Rares sont les grandes expositions de sculpture, celles qui couvrent un champ historique significatif, celles qui ouvrent des voies critiques neuves, tout en dégageant de puissantes impressions sensorielles.
L'exposition "Oublier Rodin ? La sculpture à Paris, 1905-1914" est de celles-là. - Disons-le, on oublie vite le puissant et incontestable modèle que fut Rodin. Tant paraissent puissantes et inventives les formes que prend la sculpture européenne entre 1905 et 1914.
Il s'agit d'une époque-charnière.

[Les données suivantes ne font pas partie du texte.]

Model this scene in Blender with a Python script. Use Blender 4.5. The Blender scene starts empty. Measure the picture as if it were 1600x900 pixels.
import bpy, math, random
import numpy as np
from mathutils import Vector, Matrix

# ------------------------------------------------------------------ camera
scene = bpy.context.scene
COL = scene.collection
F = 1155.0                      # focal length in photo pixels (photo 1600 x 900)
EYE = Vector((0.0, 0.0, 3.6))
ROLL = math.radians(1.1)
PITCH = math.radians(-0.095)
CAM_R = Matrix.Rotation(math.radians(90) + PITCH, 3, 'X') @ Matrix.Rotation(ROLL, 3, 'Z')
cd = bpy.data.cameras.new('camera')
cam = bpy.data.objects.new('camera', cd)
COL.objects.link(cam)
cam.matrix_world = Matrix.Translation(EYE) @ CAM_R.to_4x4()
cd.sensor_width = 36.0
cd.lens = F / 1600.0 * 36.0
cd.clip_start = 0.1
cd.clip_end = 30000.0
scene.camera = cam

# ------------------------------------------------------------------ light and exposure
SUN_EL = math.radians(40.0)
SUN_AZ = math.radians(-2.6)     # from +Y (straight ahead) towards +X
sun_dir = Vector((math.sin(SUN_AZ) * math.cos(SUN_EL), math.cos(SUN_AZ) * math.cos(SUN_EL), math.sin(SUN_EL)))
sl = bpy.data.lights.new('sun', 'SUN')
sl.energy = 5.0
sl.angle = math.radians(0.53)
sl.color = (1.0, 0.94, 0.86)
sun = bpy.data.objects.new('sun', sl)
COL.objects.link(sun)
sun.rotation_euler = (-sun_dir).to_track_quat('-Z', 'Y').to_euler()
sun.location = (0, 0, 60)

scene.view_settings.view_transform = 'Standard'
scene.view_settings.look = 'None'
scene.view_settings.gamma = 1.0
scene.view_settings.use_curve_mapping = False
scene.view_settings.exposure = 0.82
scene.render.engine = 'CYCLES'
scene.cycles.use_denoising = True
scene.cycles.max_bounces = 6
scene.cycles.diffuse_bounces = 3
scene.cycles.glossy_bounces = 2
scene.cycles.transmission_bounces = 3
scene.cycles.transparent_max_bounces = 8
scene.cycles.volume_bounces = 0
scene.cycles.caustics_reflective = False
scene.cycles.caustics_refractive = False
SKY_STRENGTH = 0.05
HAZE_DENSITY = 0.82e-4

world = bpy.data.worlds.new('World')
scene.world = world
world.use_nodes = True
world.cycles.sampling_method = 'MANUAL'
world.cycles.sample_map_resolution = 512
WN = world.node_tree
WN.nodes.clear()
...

L'art moderne y est en gestation et s'exprime ici au niveau des formes comme au niveau du traitement des matières.
Je m'attarderai sur ce seul aspect des matériaux : marbres, bronzes, ciments diversement patinés, pierres. Matériaux qu'il faut ici, en chaque cas, décliner au pluriel tant sont riches et diversifiés les aspects qu'ils peuvent revêtir.
D'où une prodigieuse leçon de sensualité. Il est des marbres laiteux, crayeux, d'autres transparents et parfois proches de l'albâtre. Des bronzes dorés, vert-de-gris ou presque noirs. Des pierres granulées, d'autres polies et comme soyeuses. Sans même y passer la main, on devine à l'œil le grain de la caresse possible et la courbe appuyée de tous les arrondis.
Beaucoup des sculpteurs ici présentés seront par le public à découvrir et redécouvrir : Pompon, Maillol, Bourdelle, Joseph Bernard, Brancusi, Gargallo, Archipenko, etc.
À mettre à part, Wilhelm Lehmbruck, sculpteur allemand ici omniprésent, et dont il est si rare de voir les œuvres. Il fut le sculpteur favori de Joseph Beuys. Ses sculptures longilignes (qui évoquent parfois le futur Giacometti) reposent fréquemment sur une cassure, sur la dichotomie d'un corps déjà géométrisé et d'une tête qui, elle, est en rupture d'avec le bloc sculpté. - La tête tourne ou se retourne, songe et se perçoit d'emblée comme DÉ-CALÉE.
Alors, courez vite au musée d'Orsay : l'exposition dure jusqu'au 31 mai.